── RECORD EXCERPTS ──

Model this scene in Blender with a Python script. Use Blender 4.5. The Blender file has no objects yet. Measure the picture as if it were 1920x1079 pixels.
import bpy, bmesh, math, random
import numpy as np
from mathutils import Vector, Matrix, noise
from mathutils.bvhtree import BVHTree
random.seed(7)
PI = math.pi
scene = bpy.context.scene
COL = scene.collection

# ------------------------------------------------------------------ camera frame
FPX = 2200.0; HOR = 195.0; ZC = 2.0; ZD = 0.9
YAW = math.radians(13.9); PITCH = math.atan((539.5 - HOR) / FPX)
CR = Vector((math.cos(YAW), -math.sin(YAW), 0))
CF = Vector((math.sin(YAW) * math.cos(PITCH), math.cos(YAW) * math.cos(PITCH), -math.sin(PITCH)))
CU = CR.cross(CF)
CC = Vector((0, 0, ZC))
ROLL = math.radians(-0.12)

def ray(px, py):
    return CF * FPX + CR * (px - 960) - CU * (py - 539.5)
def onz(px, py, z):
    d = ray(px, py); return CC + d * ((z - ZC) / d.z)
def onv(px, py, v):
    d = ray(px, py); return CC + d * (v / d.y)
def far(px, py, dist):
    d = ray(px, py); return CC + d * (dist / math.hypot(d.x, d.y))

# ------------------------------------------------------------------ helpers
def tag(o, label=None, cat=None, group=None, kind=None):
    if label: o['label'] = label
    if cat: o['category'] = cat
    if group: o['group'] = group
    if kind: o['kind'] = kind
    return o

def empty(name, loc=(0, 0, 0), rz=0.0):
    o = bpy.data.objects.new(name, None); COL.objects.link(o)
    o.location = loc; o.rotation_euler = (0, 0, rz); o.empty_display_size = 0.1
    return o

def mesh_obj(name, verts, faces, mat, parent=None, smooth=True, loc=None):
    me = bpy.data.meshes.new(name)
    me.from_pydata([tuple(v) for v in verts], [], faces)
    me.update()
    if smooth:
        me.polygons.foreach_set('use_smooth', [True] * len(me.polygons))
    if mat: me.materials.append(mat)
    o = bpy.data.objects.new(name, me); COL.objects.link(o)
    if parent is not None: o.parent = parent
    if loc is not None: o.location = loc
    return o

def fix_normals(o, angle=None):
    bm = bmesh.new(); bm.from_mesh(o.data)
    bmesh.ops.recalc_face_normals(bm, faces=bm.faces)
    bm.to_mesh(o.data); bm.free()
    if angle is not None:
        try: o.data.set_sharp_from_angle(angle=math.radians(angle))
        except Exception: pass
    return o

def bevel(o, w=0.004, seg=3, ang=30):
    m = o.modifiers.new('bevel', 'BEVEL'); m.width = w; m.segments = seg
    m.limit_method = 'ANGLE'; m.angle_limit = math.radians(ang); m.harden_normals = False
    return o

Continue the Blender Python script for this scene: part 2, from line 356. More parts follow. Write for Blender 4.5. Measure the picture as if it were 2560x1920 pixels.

───

WHAT YOU ARE ASKED TO DO =>
Print the records above exactly as they appear.

SOLVED PROBLEM =>
Model this scene in Blender with a Python script. Use Blender 4.5. The Blender file has no objects yet. Measure the picture as if it were 1920x1079 pixels.
import bpy, bmesh, math, random
import numpy as np
from mathutils import Vector, Matrix, noise
from mathutils.bvhtree import BVHTree
random.seed(7)
PI = math.pi
scene = bpy.context.scene
COL = scene.collection

# ------------------------------------------------------------------ camera frame
FPX = 2200.0; HOR = 195.0; ZC = 2.0; ZD = 0.9
YAW = math.radians(13.9); PITCH = math.atan((539.5 - HOR) / FPX)
CR = Vector((math.cos(YAW), -math.sin(YAW), 0))
CF = Vector((math.sin(YAW) * math.cos(PITCH), math.cos(YAW) * math.cos(PITCH), -math.sin(PITCH)))
CU = CR.cross(CF)
CC = Vector((0, 0, ZC))
ROLL = math.radians(-0.12)

def ray(px, py):
    return CF * FPX + CR * (px - 960) - CU * (py - 539.5)
def onz(px, py, z):
    d = ray(px, py); return CC + d * ((z - ZC) / d.z)
def onv(px, py, v):
    d = ray(px, py); return CC + d * (v / d.y)
def far(px, py, dist):
    d = ray(px, py); return CC + d * (dist / math.hypot(d.x, d.y))

# ------------------------------------------------------------------ helpers
def tag(o, label=None, cat=None, group=None, kind=None):
    if label: o['label'] = label
    if cat: o['category'] = cat
    if group: o['group'] = group
    if kind: o['kind'] = kind
    return o

def empty(name, loc=(0, 0, 0), rz=0.0):
    o = bpy.data.objects.new(name, None); COL.objects.link(o)
    o.location = loc; o.rotation_euler = (0, 0, rz); o.empty_display_size = 0.1
    return o

def mesh_obj(name, verts, faces, mat, parent=None, smooth=True, loc=None):
    me = bpy.data.meshes.new(name)
    me.from_pydata([tuple(v) for v in verts], [], faces)
    me.update()
    if smooth:
        me.polygons.foreach_set('use_smooth', [True] * len(me.polygons))
    if mat: me.materials.append(mat)
    o = bpy.data.objects.new(name, me); COL.objects.link(o)
    if parent is not None: o.parent = parent
    if loc is not None: o.location = loc
    return o

def fix_normals(o, angle=None):
    bm = bmesh.new(); bm.from_mesh(o.data)
    bmesh.ops.recalc_face_normals(bm, faces=bm.faces)
    bm.to_mesh(o.data); bm.free()
    if angle is not None:
        try: o.data.set_sharp_from_angle(angle=math.radians(angle))
        except Exception: pass
    return o

def bevel(o, w=0.004, seg=3, ang=30):
    m = o.modifiers.new('bevel', 'BEVEL'); m.width = w; m.segments = seg
    m.limit_method = 'ANGLE'; m.angle_limit = math.radians(ang); m.harden_normals = False
    return o

Continue the Blender Python script for this scene: part 2, from line 356. More parts follow. Write for Blender 4.5. Measure the picture as if it were 2560x1920 pixels.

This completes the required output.